__Data provided__:
(begin)

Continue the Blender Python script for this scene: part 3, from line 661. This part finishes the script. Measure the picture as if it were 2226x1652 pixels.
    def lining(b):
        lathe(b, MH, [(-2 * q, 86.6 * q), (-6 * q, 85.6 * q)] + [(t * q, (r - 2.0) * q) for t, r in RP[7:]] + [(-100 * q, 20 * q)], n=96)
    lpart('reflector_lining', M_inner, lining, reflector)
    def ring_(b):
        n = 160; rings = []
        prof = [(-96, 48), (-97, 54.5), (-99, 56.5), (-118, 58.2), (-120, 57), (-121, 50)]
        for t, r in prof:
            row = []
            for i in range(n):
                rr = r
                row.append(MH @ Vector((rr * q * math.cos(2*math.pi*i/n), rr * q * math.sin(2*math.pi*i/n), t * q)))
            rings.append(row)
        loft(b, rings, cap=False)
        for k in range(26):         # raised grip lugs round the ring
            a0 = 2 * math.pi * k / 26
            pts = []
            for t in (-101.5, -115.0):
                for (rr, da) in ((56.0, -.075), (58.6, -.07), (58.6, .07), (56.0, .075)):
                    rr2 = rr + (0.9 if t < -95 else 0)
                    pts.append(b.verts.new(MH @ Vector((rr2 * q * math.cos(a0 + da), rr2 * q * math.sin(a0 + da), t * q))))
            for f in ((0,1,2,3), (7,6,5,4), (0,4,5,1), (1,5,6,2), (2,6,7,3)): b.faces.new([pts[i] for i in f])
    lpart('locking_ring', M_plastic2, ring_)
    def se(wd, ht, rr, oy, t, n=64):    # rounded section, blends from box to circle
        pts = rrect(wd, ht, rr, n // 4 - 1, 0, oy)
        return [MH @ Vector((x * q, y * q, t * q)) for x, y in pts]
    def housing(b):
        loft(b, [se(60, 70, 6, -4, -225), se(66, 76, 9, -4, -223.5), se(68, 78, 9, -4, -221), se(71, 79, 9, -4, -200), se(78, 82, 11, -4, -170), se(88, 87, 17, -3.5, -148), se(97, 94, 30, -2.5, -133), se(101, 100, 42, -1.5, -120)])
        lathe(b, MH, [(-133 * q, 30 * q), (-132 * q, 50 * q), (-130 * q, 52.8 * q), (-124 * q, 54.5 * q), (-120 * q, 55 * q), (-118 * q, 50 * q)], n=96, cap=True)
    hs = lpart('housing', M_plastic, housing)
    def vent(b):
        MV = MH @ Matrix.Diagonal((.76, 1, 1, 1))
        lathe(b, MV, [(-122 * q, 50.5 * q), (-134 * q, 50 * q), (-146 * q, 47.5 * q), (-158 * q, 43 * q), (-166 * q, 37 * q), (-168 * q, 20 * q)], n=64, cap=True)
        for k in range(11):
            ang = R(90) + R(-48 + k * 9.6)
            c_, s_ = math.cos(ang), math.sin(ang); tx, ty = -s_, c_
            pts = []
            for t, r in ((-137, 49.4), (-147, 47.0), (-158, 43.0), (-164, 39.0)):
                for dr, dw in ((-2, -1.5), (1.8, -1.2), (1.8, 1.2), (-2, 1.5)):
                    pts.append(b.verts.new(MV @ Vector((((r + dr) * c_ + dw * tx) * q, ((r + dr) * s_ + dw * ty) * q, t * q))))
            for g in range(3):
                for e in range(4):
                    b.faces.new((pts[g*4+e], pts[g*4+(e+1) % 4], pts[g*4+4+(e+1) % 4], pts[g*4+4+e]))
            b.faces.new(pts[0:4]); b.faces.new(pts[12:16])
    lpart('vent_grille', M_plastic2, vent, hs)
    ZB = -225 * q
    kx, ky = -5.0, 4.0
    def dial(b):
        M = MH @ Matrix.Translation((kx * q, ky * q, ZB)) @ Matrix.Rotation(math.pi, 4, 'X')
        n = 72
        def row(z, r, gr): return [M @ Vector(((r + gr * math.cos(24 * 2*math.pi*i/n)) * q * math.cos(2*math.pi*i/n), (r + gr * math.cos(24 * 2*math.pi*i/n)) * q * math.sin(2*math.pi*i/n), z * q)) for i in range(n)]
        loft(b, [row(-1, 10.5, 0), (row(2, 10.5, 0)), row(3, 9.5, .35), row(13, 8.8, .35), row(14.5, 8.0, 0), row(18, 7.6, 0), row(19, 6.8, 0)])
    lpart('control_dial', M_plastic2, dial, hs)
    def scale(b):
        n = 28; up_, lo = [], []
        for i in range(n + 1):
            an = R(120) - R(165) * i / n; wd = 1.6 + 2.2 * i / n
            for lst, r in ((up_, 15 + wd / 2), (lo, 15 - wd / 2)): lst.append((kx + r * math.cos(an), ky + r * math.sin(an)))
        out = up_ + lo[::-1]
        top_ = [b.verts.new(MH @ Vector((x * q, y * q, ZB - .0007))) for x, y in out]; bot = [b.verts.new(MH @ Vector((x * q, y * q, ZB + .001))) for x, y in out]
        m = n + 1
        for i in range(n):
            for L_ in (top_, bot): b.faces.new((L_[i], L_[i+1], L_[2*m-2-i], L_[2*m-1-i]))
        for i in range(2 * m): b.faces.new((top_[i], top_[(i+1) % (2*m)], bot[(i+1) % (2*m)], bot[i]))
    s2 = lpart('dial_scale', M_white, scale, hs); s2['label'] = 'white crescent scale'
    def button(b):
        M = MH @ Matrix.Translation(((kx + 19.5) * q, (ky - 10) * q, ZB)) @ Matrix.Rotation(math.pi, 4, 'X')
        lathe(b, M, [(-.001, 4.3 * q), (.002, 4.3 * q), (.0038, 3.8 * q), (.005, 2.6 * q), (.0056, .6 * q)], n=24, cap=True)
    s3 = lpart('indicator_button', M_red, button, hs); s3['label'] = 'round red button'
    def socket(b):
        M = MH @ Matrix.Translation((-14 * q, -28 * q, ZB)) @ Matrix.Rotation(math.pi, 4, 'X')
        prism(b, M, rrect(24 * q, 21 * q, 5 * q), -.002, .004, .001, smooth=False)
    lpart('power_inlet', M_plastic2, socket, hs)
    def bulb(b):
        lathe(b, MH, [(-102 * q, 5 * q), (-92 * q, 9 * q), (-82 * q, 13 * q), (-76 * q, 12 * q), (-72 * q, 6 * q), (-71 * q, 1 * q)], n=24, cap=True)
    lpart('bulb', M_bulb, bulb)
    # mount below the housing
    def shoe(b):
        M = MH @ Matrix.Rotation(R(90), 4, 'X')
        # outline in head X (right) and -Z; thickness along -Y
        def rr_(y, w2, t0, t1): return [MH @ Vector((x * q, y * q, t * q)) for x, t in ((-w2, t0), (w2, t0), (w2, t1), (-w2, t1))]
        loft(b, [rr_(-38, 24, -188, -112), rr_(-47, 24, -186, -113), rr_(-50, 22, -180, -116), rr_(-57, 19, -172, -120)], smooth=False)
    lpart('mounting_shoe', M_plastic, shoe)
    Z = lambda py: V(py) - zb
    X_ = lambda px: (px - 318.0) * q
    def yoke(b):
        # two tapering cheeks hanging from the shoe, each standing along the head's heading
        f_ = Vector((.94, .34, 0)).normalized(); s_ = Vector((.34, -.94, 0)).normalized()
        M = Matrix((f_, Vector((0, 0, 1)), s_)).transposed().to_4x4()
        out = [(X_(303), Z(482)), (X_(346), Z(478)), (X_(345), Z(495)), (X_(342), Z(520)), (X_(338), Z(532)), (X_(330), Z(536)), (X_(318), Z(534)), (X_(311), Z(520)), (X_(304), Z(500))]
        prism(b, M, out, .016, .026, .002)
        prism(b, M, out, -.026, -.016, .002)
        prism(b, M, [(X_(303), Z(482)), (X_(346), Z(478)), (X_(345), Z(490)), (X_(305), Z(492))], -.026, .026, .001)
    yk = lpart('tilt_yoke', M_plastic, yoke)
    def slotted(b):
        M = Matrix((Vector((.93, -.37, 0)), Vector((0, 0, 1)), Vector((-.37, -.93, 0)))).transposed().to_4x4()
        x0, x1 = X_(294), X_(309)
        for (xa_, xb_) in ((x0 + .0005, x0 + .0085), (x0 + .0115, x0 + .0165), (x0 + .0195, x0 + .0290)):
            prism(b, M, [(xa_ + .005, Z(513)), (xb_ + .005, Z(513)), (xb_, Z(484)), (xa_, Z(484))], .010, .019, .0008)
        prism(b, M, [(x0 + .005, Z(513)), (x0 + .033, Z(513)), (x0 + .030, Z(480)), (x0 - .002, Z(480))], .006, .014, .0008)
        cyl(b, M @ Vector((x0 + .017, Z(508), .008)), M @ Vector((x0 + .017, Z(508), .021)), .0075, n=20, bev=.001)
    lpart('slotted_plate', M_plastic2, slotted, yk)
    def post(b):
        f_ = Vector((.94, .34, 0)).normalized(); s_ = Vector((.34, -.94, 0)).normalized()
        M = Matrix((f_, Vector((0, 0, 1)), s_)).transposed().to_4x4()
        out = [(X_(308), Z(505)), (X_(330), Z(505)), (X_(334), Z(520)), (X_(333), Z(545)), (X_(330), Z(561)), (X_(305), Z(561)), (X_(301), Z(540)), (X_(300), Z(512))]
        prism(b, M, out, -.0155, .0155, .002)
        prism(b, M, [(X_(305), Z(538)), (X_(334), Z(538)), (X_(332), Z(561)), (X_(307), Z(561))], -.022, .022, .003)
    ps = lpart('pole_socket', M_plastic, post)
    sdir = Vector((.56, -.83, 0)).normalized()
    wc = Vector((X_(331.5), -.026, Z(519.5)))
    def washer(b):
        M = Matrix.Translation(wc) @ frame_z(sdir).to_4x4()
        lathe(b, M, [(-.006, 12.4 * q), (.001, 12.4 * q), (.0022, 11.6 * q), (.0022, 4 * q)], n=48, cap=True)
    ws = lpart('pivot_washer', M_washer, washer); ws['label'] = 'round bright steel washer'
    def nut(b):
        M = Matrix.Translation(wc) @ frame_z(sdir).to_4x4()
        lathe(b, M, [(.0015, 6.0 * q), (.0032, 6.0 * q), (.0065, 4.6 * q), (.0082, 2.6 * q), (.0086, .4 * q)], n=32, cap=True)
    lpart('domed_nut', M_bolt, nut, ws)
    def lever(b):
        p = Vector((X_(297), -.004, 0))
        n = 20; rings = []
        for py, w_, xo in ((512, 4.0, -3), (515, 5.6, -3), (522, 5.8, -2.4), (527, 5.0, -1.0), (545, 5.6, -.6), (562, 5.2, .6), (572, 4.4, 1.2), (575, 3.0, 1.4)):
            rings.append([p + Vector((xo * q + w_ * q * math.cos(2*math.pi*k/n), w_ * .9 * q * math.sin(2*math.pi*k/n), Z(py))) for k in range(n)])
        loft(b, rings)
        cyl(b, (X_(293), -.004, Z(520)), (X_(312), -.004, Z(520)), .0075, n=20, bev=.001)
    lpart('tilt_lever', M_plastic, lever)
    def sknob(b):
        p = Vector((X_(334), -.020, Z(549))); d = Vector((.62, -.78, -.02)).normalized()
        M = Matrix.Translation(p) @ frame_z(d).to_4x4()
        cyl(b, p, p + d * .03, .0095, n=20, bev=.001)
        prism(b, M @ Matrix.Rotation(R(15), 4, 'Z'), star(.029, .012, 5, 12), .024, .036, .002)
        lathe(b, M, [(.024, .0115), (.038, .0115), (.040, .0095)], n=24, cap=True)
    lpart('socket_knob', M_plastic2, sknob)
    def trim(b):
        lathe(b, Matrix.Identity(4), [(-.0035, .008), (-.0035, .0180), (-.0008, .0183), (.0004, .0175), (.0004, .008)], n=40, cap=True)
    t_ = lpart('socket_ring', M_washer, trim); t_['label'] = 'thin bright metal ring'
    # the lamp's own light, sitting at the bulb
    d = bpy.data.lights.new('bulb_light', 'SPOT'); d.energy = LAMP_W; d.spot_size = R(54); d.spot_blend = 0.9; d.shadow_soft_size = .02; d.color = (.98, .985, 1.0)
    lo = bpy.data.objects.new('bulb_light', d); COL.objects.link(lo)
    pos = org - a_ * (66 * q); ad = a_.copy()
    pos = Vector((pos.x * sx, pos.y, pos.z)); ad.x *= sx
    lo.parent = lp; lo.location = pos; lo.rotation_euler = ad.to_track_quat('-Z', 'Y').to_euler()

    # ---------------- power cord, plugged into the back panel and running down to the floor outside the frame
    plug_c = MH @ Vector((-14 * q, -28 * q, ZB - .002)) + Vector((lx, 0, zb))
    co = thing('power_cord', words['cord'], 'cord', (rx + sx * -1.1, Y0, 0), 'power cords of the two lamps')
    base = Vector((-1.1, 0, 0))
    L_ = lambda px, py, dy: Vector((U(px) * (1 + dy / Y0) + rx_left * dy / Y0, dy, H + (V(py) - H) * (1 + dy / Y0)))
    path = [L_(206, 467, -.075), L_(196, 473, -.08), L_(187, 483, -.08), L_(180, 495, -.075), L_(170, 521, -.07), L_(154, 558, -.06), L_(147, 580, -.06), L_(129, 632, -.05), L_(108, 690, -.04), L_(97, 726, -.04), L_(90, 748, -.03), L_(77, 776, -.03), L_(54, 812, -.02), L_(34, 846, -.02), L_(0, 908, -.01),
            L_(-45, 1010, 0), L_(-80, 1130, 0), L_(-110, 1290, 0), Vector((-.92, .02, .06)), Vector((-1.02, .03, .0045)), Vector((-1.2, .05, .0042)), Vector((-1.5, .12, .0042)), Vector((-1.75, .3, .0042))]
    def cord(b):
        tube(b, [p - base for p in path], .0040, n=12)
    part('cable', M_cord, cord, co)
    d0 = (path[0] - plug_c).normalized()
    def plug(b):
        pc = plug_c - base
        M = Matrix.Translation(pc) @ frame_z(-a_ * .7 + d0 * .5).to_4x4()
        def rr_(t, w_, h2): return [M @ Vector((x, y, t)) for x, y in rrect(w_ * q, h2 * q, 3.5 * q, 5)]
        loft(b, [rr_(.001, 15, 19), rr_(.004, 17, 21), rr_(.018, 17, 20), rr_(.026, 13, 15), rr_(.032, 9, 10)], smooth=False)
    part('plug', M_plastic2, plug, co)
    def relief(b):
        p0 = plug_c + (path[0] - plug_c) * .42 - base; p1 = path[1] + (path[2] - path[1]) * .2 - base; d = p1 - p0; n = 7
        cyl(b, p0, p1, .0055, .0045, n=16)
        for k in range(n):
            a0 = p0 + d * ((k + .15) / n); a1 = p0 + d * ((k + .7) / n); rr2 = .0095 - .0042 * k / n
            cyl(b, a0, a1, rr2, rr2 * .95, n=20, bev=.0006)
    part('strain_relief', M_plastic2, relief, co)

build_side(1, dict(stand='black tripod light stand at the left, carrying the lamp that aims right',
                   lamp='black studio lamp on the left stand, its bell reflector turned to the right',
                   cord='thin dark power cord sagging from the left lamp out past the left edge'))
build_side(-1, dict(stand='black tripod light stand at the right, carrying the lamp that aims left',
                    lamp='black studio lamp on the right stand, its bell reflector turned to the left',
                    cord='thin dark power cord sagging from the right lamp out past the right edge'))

(end)

Report each line of the material above where the word "from" appears.

__Task answer__:
Continue the Blender Python script for this scene: part 3, from line 661. This part finishes the script. Measure the picture as if it were 2226x1652 pixels.
    def se(wd, ht, rr, oy, t, n=64):    # rounded section, blends from box to circle
        # two tapering cheeks hanging from the shoe, each standing along the head's heading
                   cord='thin dark power cord sagging from the left lamp out past the left edge'))
                    cord='thin dark power cord sagging from the right lamp out past the right edge'))